Copy exactly, and only, the lines below from the first through the one containing "obj('wall_front', bx(-0.3, XR, YF", both included; pictures are omitted.
===== SUPPLIED MATERIAL
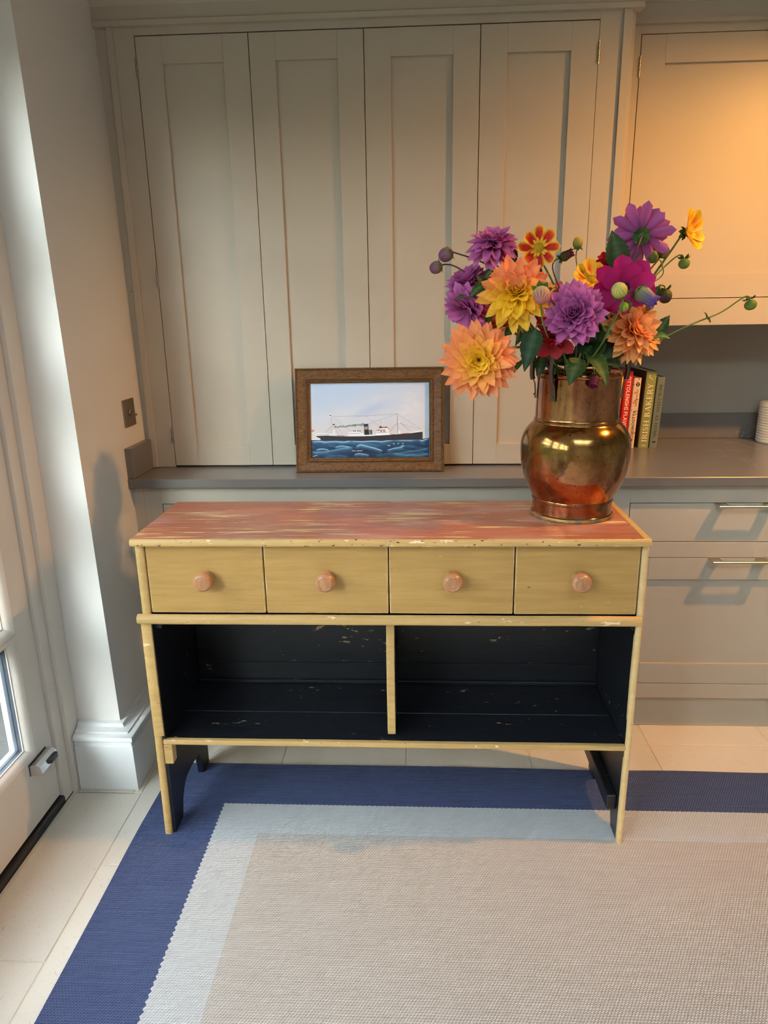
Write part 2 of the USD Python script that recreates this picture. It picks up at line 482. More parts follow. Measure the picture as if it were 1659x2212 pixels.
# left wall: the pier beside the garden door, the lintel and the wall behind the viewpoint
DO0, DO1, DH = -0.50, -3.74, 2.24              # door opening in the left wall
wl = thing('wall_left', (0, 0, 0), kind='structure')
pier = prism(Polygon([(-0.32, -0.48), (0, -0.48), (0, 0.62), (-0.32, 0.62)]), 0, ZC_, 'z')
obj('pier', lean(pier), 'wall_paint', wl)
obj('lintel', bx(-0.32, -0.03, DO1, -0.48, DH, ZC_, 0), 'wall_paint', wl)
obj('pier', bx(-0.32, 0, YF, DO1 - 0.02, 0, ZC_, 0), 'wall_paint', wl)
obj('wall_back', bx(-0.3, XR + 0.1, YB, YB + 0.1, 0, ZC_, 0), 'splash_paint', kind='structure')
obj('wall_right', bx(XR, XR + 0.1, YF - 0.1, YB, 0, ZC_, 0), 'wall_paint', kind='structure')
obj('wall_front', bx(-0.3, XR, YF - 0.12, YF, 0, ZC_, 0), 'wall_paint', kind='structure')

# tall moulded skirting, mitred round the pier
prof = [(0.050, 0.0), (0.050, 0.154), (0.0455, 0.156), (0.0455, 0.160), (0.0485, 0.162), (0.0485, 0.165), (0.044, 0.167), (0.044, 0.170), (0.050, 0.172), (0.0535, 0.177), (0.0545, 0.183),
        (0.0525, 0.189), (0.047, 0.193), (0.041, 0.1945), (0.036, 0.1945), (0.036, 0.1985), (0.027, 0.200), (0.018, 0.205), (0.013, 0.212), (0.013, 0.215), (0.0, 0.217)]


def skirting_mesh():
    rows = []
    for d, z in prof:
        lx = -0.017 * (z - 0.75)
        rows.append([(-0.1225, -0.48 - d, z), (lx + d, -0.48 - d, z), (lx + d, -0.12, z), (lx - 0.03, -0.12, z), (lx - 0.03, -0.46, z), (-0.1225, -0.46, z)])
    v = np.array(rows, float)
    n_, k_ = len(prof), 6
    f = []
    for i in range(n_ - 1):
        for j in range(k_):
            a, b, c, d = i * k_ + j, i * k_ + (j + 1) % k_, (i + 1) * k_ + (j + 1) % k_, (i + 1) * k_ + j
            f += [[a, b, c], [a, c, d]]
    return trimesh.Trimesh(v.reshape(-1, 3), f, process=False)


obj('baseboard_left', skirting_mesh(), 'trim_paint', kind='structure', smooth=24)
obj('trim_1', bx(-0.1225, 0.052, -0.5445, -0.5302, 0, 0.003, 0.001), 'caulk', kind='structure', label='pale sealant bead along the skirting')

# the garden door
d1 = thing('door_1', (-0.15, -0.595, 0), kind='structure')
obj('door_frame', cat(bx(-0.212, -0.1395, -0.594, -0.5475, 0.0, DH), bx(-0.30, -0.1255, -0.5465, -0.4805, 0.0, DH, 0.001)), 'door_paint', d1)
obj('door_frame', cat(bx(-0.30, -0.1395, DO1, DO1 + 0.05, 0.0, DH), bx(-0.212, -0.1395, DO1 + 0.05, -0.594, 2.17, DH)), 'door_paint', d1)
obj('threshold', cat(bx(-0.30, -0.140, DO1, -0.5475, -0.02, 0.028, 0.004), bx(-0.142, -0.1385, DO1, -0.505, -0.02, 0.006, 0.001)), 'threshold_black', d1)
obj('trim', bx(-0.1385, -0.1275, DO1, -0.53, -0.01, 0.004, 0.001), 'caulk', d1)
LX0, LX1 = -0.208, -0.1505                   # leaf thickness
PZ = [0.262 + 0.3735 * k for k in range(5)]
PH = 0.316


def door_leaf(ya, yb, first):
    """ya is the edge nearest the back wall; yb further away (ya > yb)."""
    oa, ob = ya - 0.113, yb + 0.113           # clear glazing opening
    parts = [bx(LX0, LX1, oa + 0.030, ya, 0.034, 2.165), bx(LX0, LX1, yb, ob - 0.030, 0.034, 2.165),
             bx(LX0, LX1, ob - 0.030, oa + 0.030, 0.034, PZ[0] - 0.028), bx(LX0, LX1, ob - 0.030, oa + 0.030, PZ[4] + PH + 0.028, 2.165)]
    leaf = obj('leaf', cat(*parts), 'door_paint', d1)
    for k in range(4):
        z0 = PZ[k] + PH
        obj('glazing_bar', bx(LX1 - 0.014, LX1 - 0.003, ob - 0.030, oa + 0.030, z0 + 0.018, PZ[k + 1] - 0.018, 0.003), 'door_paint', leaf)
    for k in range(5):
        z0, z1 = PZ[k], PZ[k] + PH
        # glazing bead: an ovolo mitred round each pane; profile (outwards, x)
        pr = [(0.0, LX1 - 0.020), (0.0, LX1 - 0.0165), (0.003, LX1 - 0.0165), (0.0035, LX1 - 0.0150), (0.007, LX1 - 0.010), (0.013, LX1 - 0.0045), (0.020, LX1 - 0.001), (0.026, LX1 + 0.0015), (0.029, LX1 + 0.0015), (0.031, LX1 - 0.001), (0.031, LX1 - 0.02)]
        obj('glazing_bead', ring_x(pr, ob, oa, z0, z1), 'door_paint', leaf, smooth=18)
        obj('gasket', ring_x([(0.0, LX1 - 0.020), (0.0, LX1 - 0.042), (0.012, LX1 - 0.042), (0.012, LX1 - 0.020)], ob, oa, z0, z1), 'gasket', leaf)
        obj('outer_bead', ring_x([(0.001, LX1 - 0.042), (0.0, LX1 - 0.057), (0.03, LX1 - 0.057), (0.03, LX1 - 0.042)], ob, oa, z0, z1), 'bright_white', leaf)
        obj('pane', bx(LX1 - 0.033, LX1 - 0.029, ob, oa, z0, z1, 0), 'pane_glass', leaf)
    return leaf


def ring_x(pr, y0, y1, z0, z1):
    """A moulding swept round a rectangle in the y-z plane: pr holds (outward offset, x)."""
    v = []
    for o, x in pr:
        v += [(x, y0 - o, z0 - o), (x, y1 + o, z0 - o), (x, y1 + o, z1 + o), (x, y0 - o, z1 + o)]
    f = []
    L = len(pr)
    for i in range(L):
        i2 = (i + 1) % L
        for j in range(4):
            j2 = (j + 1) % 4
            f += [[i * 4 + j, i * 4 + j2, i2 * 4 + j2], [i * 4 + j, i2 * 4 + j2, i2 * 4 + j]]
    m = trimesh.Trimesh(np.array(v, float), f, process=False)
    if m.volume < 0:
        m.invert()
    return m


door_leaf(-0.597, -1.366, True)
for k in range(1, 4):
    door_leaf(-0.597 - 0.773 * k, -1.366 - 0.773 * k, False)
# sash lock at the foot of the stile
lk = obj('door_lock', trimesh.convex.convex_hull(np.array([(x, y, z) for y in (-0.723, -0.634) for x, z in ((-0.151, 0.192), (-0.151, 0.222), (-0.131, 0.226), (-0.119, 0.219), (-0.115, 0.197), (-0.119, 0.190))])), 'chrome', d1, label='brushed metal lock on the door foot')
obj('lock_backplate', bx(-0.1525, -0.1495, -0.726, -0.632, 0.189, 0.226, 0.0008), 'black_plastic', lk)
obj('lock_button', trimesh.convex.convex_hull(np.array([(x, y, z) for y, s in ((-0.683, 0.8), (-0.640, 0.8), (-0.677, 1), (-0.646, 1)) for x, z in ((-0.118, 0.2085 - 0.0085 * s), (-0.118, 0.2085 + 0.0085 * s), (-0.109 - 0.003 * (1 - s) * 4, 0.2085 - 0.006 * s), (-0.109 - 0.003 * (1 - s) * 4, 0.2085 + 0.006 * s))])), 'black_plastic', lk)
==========
--- OUTPUT ---
Write part 2 of the USD Python script that recreates this picture. It picks up at line 482. More parts follow. Measure the picture as if it were 1659x2212 pixels.
# left wall: the pier beside the garden door, the lintel and the wall behind the viewpoint
DO0, DO1, DH = -0.50, -3.74, 2.24              # door opening in the left wall
wl = thing('wall_left', (0, 0, 0), kind='structure')
pier = prism(Polygon([(-0.32, -0.48), (0, -0.48), (0, 0.62), (-0.32, 0.62)]), 0, ZC_, 'z')
obj('pier', lean(pier), 'wall_paint', wl)
obj('lintel', bx(-0.32, -0.03, DO1, -0.48, DH, ZC_, 0), 'wall_paint', wl)
obj('pier', bx(-0.32, 0, YF, DO1 - 0.02, 0, ZC_, 0), 'wall_paint', wl)
obj('wall_back', bx(-0.3, XR + 0.1, YB, YB + 0.1, 0, ZC_, 0), 'splash_paint', kind='structure')
obj('wall_right', bx(XR, XR + 0.1, YF - 0.1, YB, 0, ZC_, 0), 'wall_paint', kind='structure')
obj('wall_front', bx(-0.3, XR, YF - 0.12, YF, 0, ZC_, 0), 'wall_paint', kind='structure')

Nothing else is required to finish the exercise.